The study of cycles adds to our philosophical and metaphysical understanding.

  1. In cycles, we discern structure, order, and pattern -- in a life which might otherwise seem chaotic and whimsical.
  2. We learn that there is balance. For every rise, there is a fall; and for every expansion, there is a contraction. Then, for example, if we judge "expansion" to be "good" (as in an expanding economy), we recognize that every such "good" must be balanced by something which we might judge to be "evil," although both are merely two halves of a cycle.
  3. We have an alternative explanation of cause-and-effect (i.e., "karma"). In various occurrences -- successes and failures, prosperity and poverty, surges and declines -- we might look for reasons, i.e., what we did right or what we did wrong. But if we understand the cyclic nature of phenomena, we realize that no matter what we do, cycles go on their usual course; for example, an economic recession has to occur despite the bolstering efforts of a national leader (who will probably be blamed and voted out of office anyway).
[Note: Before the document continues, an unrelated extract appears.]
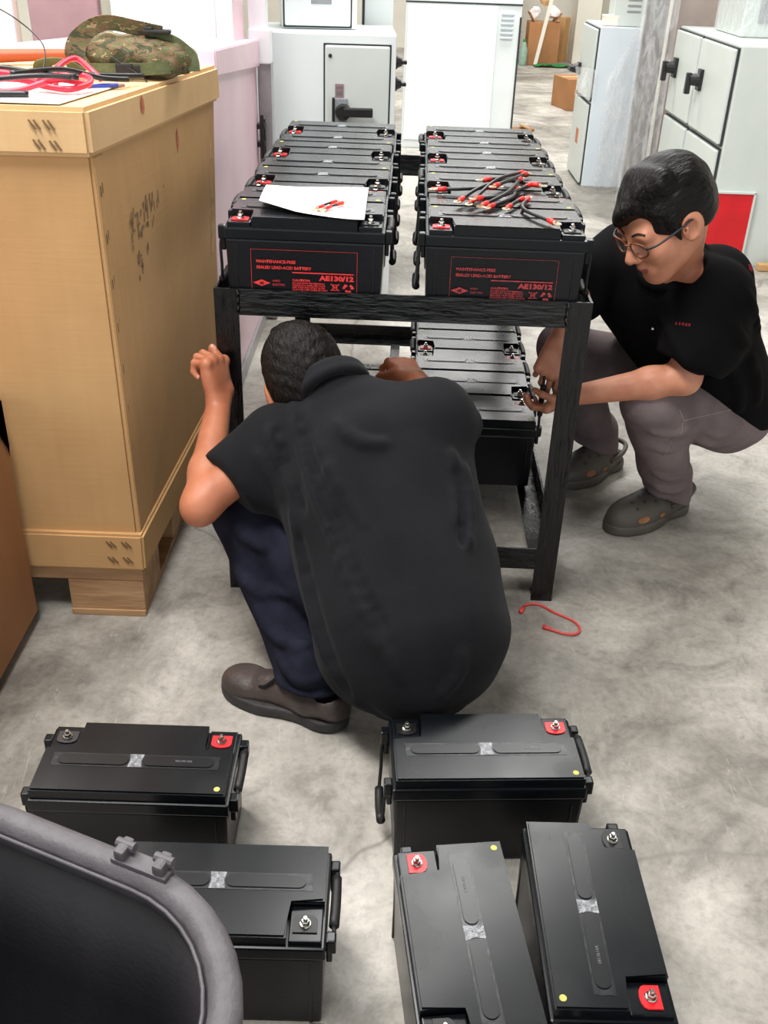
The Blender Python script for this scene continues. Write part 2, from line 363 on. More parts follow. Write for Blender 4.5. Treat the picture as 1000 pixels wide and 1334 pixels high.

This is not to say that there is no cause-and-effect in the phenomenon of cycles; something is causing the cycles to occur, and then the cycles are causing something else to occur -- but this is a different explanation from the one which we might concoct if we were fruitlessly looking for a material reason for an upturn or downturn.
  4. We can be at peace with our world. If a new car breaks down repeatedly, we might wonder, "What did I do to deserve this?" but if an old car breaks down, we shrug and say, "Well, it's an old car." And if a child dies, we might cry, "Why did this happen?" but if an elderly person dies, we say, "It must have been his (or her) time to go." In the examples of the old car and the elderly person, we recognize the end of a cycle; even in the case of the child, we might recognize the end of a cycle -- perhaps not the expected cycle that would entail a certain number of years of human life, but some type of cycle of "reason for being."